_Stated task_
Each entry should be quoted word for word, including every mark of punctuation.

_Dataset entries_
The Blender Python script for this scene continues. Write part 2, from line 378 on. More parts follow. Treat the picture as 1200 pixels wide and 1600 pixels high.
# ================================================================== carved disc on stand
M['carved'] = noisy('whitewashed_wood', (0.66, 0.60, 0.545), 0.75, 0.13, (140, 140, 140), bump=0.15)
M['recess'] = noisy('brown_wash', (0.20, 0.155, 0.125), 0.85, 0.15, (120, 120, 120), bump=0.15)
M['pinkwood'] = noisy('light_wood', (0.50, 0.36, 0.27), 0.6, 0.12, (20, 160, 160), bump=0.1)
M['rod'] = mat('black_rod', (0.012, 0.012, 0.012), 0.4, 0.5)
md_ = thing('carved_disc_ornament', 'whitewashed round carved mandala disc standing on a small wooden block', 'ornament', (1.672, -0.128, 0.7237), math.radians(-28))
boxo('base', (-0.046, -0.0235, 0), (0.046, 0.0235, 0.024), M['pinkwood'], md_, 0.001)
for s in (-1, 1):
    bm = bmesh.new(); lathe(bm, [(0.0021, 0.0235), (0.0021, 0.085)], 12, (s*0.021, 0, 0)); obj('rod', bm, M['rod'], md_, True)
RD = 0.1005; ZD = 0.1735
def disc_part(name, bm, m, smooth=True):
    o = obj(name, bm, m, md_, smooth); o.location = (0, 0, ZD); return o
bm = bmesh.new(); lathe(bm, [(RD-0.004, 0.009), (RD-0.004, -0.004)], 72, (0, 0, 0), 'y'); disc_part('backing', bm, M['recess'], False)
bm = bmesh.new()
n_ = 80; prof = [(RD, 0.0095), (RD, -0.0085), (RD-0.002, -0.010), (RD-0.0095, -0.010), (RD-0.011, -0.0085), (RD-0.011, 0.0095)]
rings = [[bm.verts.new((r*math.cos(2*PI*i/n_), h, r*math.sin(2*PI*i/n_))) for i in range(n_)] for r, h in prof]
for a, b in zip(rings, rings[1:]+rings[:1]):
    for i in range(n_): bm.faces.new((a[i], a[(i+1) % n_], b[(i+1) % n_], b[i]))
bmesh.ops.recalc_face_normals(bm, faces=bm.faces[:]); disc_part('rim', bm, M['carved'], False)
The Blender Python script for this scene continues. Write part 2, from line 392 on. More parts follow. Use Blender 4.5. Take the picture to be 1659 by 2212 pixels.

_Solution to this exercise_
The Blender Python script for this scene continues. Write part 2, from line 378 on. More parts follow. Treat the picture as 1200 pixels wide and 1600 pixels high.
# ================================================================== carved disc on stand
M['carved'] = noisy('whitewashed_wood', (0.66, 0.60, 0.545), 0.75, 0.13, (140, 140, 140), bump=0.15)
M['recess'] = noisy('brown_wash', (0.20, 0.155, 0.125), 0.85, 0.15, (120, 120, 120), bump=0.15)
M['pinkwood'] = noisy('light_wood', (0.50, 0.36, 0.27), 0.6, 0.12, (20, 160, 160), bump=0.1)
M['rod'] = mat('black_rod', (0.012, 0.012, 0.012), 0.4, 0.5)
md_ = thing('carved_disc_ornament', 'whitewashed round carved mandala disc standing on a small wooden block', 'ornament', (1.672, -0.128, 0.7237), math.radians(-28))
boxo('base', (-0.046, -0.0235, 0), (0.046, 0.0235, 0.024), M['pinkwood'], md_, 0.001)
for s in (-1, 1):
    bm = bmesh.new(); lathe(bm, [(0.0021, 0.0235), (0.0021, 0.085)], 12, (s*0.021, 0, 0)); obj('rod', bm, M['rod'], md_, True)
RD = 0.1005; ZD = 0.1735
def disc_part(name, bm, m, smooth=True):
    o = obj(name, bm, m, md_, smooth); o.location = (0, 0, ZD); return o
bm = bmesh.new(); lathe(bm, [(RD-0.004, 0.009), (RD-0.004, -0.004)], 72, (0, 0, 0), 'y'); disc_part('backing', bm, M['recess'], False)
bm = bmesh.new()
n_ = 80; prof = [(RD, 0.0095), (RD, -0.0085), (RD-0.002, -0.010), (RD-0.0095, -0.010), (RD-0.011, -0.0085), (RD-0.011, 0.0095)]
rings = [[bm.verts.new((r*math.cos(2*PI*i/n_), h, r*math.sin(2*PI*i/n_))) for i in range(n_)] for r, h in prof]
for a, b in zip(rings, rings[1:]+rings[:1]):
    for i in range(n_): bm.faces.new((a[i], a[(i+1) % n_], b[(i+1) % n_], b[i]))
bmesh.ops.recalc_face_normals(bm, faces=bm.faces[:]); disc_part('rim', bm, M['carved'], False)
The Blender Python script for this scene continues. Write part 2, from line 392 on. More parts follow. Use Blender 4.5. Take the picture to be 1659 by 2212 pixels.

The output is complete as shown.